Salesforce shares face plant despite beating analyst expectations

Salesforce earnings came out today! They’re not great, either, and it looks like a weak outlook for the company’s third quarter is doing some damage to its shares, which were down as much as 8 percent.

For a company that literally defined the phrase “software as a service” — basically, running your business online — and one that’s had a decent year (shares are about flat), today’s numbers apparently don’t look very good for Wall Street. Salesforce has been aggressively spending on acquisitions, buying Demandware for $2.8 billion and Quip for $750 million earlier this year. Whether this will keep shareholders happy is predicated on that strategy being a healthy one to add to Salesforce’s growth, and while these acquisitions only recently happened, it looks like Wall Street may be having some doubts about Salesforce’s future.

Here’s the quick scorecard:

  • Revenue of $2.04 billion, an increase of 25 percent year-over-year (beat — analysts were looking for $2.02 billion in revenue)
  • Earnings of 24 cents per share (beat — analysts were looking for 22 cents per share)
  • Guidance of $2.11 billion to $2.12 billion for Q3 (miss — analysts were looking for $2.13 billion)
  • Shares are down more than 8 percent in extended trading

That share drop might not seem like a large number, but for a company worth tens of billions of dollars, a 5 percent slide can easily mean erasing more than $2 billion in value from the company. If it’s going to continue making aggressive acquisitions, it has to keep that share price healthy in order to make the pitch that the companies are getting their money’s worth when they make their sales. For any company that’s recently been bought by Salesforce — and there have been a lot — with shares as part of the deal, employees are watching their value drop in real time.
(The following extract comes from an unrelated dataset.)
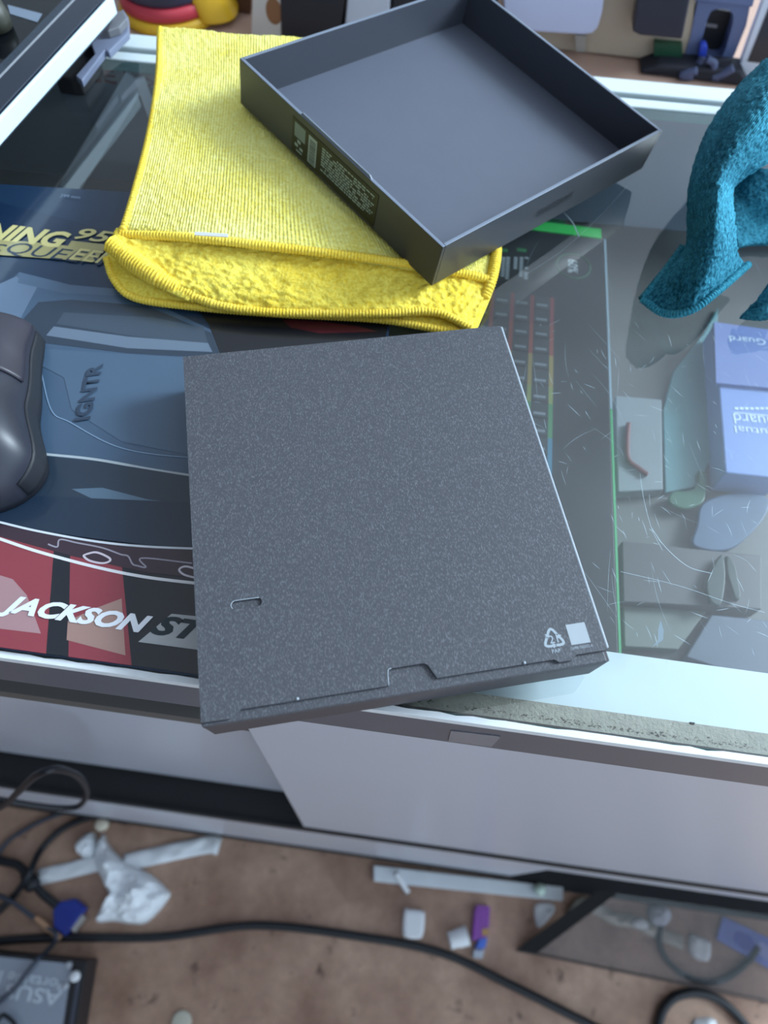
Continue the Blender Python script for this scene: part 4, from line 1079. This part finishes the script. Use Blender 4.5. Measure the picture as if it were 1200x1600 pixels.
# ================================================================== FLOOR ITEMS
def cable(name, pxs, r_, material, label, z=None, y=None, parent=None):
    pts = []
    for p in pxs:
        if y is not None: pts.append(vat(p[0], p[1], y))
        else: pts.append(fl(p[0], p[1], p[2] if len(p) > 2 else r_ + 0.0005))
    o = tube(name, pts, r_, material, parent, 8, 10)
    return tag(o, label, 'cable') if label else o
cable('floor_cable', [(-60, 1478), (0, 1470), (100, 1465), (250, 1464), (400, 1446), (560, 1463), (690, 1489), (800, 1540), (900, 1590), (1000, 1640)], 0.0052, M_rubber, 'long black cable running across the whole floor')
vga = thing('video_cable', fl(60, 1400, 0), label='black video cable ending in a blue connector', cat='cable')
cable('cord', [(-60, 1330), (0, 1345), (28, 1352, .012), (46, 1372, .016), (66, 1396, .014), (90, 1416, .010)], 0.0055, M_rubber, None, parent=vga)
tube('strain_relief', [fl(40, 1364, .016), fl(54, 1388, .016)], [0.008, 0.010, 0.008], M_rubber, vga, 10, 6)
vc = fl(112, 1430, 0); vd = (fl(130, 1446, 0) - fl(92, 1415, 0)).normalized(); vn = Vector((-vd.y, vd.x, 0))
def vq(u_, v_, z_): return vc + vd * u_ + vn * v_ + Vector((0, 0, z_))
M_blue = mat('vga_blue', (18, 46, 140), 0.35, 0.08, 60)
prism('connector_hood', [vq(-0.020, -0.006, .002), vq(-0.006, -0.019, .002), (vq(0.014, -0.019, .002)), vq(0.014, 0.019, .002), vq(-0.006, 0.019, .002), vq(-0.020, 0.006, .002)], (0, 0, 0.014), M_blue, vga, 0.0015)
prism('metal_shell', [vq(0.0142, -0.010, .004), vq(0.021, -0.010, .004), vq(0.021, 0.010, .004), vq(0.0142, 0.010, .004)], (0, 0, 0.009), mat('nickel_shell', (190, 190, 188), 0.3, metal=0.8), vga)
prism('thumb_screw', [vq(-0.034, -0.0205, .004), vq(0.010, -0.0205, .004), vq(0.010, -0.0275, .004), vq(-0.034, -0.0275, .004)], (0, 0, 0.012), mat('copper_brown', (190, 150, 120), 0.35, metal=0.5), vga, 0.001)
cable('floor_cable', [(-40, 1420), (0, 1330), (40, 1296), (90, 1273), (130, 1266)], 0.0030, M_cablegrey, 'thin grey cable arching toward the counter foot, outer of two')
cable('floor_cable', [(-20, 1440), (20, 1402, .007), (45, 1366, .028), (64, 1328, .006), (100, 1294), (150, 1276), (200, 1284)], 0.0045, M_rubber, 'black cable arching from the tangle to the counter foot')
cable('floor_cable', [(-20, 1392), (20, 1410, .016), (60, 1440, .012), (88, 1462, .016), (70, 1490, .012), (58, 1500, .05), (20, 1548, .052), (-20, 1580, .052)], 0.0030, M_cablegrey, 'grey cable crossing over the silver carton')
cable('hanging_cable', [(-60, 1290, .20), (0, 1262, .40), (28, 1238, .52), (58, 1211, .60), (92, 1202, .60), (124, 1215, .53), (136, 1240, .42), (122, 1260, .36), (90, 1262, .38), (40, 1256, .40), (-50, 1240, .44)], 0.0026, M_rubber, 'black cable hanging in a loop before the sliding door')
cable('floor_cable', [(1185, 1480), (1172, 1500), (1140, 1526), (1110, 1535), (1072, 1525), (1042, 1500), (1030, 1470), (1034, 1440)], 0.0040, M_rubber, 'black cable loop lying under the tinted sheet')
cable('floor_cable', [(1026, 1650), (1032, 1590), (1052, 1560), (1088, 1551), (1126, 1564), (1160, 1596), (1190, 1640)], 0.0058, M_rubber, 'thick black cable loop at the lower right')
cable('floor_cable', [(-20, 1628, .045), (0, 1590, .055), (10, 1588, .056), (24, 1606, .055), (10, 1640, .05)], 0.0025, M_rubber, 'small black cable loop on the silver carton')

# silver carton with upside-down print
sc_ = thing('silver_carton', fl(50, 1560, 0), label='silver-grey monitor carton with upside-down white print on the floor', cat='carton')
HZ = 0.045
b1 = [fl(-110, 1478, HZ), fl(136, 1502, HZ), fl(110, 1660, HZ), (fl(-130, 1640, HZ))]
prism('carton_body', b1, (0, 0, -HZ), M_black, sc_, 0.001)
prism('printed_top', [fl(-110, 1484, HZ + .001), fl(112, 1506, HZ + .001), fl(90, 1660, HZ + .001), fl(-130, 1640, HZ + .001)], (0, 0, -0.0009), mat('silver_grey_print', (142, 150, 164), 0.25, 0.12, 12, coat=0.3), sc_)
bar('grey_edge_line', fl(124, 1524, HZ + .0006), fl(104, 1650, HZ + .0006), 0.004, 0.0006, mat('edge_grey', (70, 74, 88), 0.4), sc_)
dq = (fl(80, 1538, HZ) - fl(0, 1526, HZ)).normalized(); dn = Vector((-dq.y, dq.x, 0))
M_pw = mat('carton_white_print', (196, 204, 214), 0.4)
text('line_text', 'Portable Monitor', fl(8, 1526, HZ + .0011), -dq, -dn, 0.011, M_pw, sc_, width=0.15)
text('name_text', 'ASUS Zen', fl(16, 1549, HZ + .0011), -dq, -dn, 0.015, M_pw, sc_, width=0.125, bold=0.01)
for (x, y) in ((108, 1508), (103, 1540)):
    lathe('silver_rivet', [(0.004, 0), (0.004, 0.002), (0.002, 0.003)], fl(x, y, HZ + .0012), mat('rivet_silver', (176, 180, 188), 0.3), sc_, 12)
tag(lathe('white_bead', [(0.003, 0), (0.006, 0.002), (0.006, 0.007), (0.003, 0.009)], fl(119, 1525, HZ + .0012), M_paper, None, 12), 'white bead on the black margin of the silver carton', 'bead')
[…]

It looks like that last part about missing slightly on guidance was not a happy data point with investors. This is still the first time the company has brought in $2 billion in revenue in a single quarter, but it’s not enough to keep its run going after aggressively spending on new businesses and talent. Shares of Salesforce are up more than 30 percent in the past two years, but for 2017 they’ve been mostly flat.

And, there’s also this:

With Salesforce under attack from literally all sides, it’s had to get creative — and that means pulling out the checkbook. Ultimately beaten by Microsoft with a $26.2 billion price tag, Salesforce made aggressive bids for LinkedIn, which would give itself probably one of the largest customer acquisition channels on the planet. It also shelled out $750 million for Quip, an online collaboration tool, that increasingly brings it into competition with online collaboration tools companies. (Oh, hey: Box also reported earnings today, and they’re not great!).
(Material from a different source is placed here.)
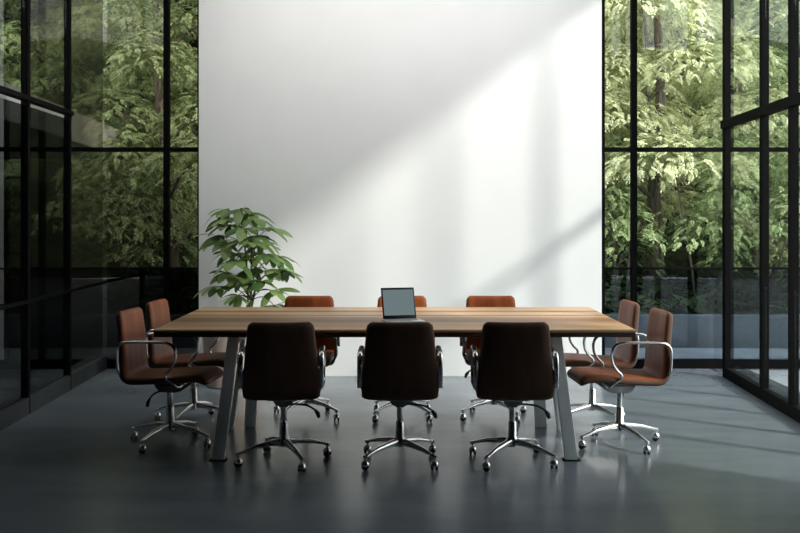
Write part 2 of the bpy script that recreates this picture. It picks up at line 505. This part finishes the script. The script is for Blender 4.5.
def mesh_np(name, V, F, mat, parent):
    me = bpy.data.meshes.new(name)
    nv, nf, k = len(V), len(F), F.shape[1]
    me.vertices.add(nv); me.vertices.foreach_set('co', V.astype(np.float32).ravel())
    me.loops.add(nf*k); me.loops.foreach_set('vertex_index', F.astype(np.int32).ravel())
    me.polygons.add(nf); me.polygons.foreach_set('loop_start', np.arange(0, nf*k, k, dtype=np.int32))
    me.update(calc_edges=True); me.validate()
    me.materials.append(mat)
    o = bpy.data.objects.new(name, me); COL.objects.link(o); o.parent = parent
    return o

def tree(loc, h, r0, spread, mat, seed, label, z0=1.0, lean=(0, 0), npads=20, dens=75, padr=.75, tier=.62, tmpl=None, name='layered_tree', group='trees behind the glass', trunk_top=.9):
    rng = np.random.default_rng(seed); tmpl = tmpl or SPR_A
    t = thing(name, label, 'tree', loc, 0, group)
    bm = bmesh.new()
    top = Vector((lean[0], lean[1], h*trunk_top))
    path = smooth_path([(0, 0, -.05), top*.25 + Vector((rng.normal(0, .06), rng.normal(0, .06), 0)), top*.55 + Vector((rng.normal(0, .1), rng.normal(0, .1), 0)), top], 5)
    tube(bm, path, r0, 9, r0*.25)
    P = []; A = []; Q = []
    for k in range(npads):
        u = (k+.5)/npads
        z = z0 + (h-z0)*u; z = tier*round(z/tier) + rng.normal(0, .05)
        rad = spread*(1-.45*u)*rng.uniform(.45, 1.0)
        ang = k*2.4 + rng.normal(0, .4)
        q = z/(h*trunk_top); bx = top.x*q; by = top.y*q
        c = (bx+rad*math.cos(ang), by+rad*math.sin(ang), z)
        pr = padr*(1-.2*u)*rng.uniform(.75, 1.2)
        p, a, pi = pad(rng, c, pr*1.15, pr*.85, max(10, int(dens*pr*pr*(9.5 if tmpl is SPR_A else 5))), rz=ang)
        P.append(p); A.append(a); Q.append(pi)
        if q < 1:
            st = Vector((bx, by, max(.2, z-.25-.2*rad)))
            tube(bm, smooth_path([st, (st+Vector(c))/2 + Vector((0, 0, .08)), Vector(c)], 3), r0*.28, 5, .012)
    obj('trunk', bm, M['bark'], t)
    V, F = sprays(rng, np.concatenate(P), np.concatenate(A), np.concatenate(Q), tmpl)
    mesh_np('crown', V, F, mat, t)
    return t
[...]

Salesforce’s core business is increasingly finding itself in competition with other companies that are choosing to specialize in one area of its core business (like Zendesk in its customer service tools), where those companies try to aggressively outperform Salesforce’s all-in-one tools. So it has to invent new ways to continue driving its revenue growth in order to keep investors happy, and that means inventing new businesses or — in the past year in Salesforce’s case — spending billions of dollars on potential new businesses.

Update: The share price is continuing to fall, now down more than 8 percent in extended trading.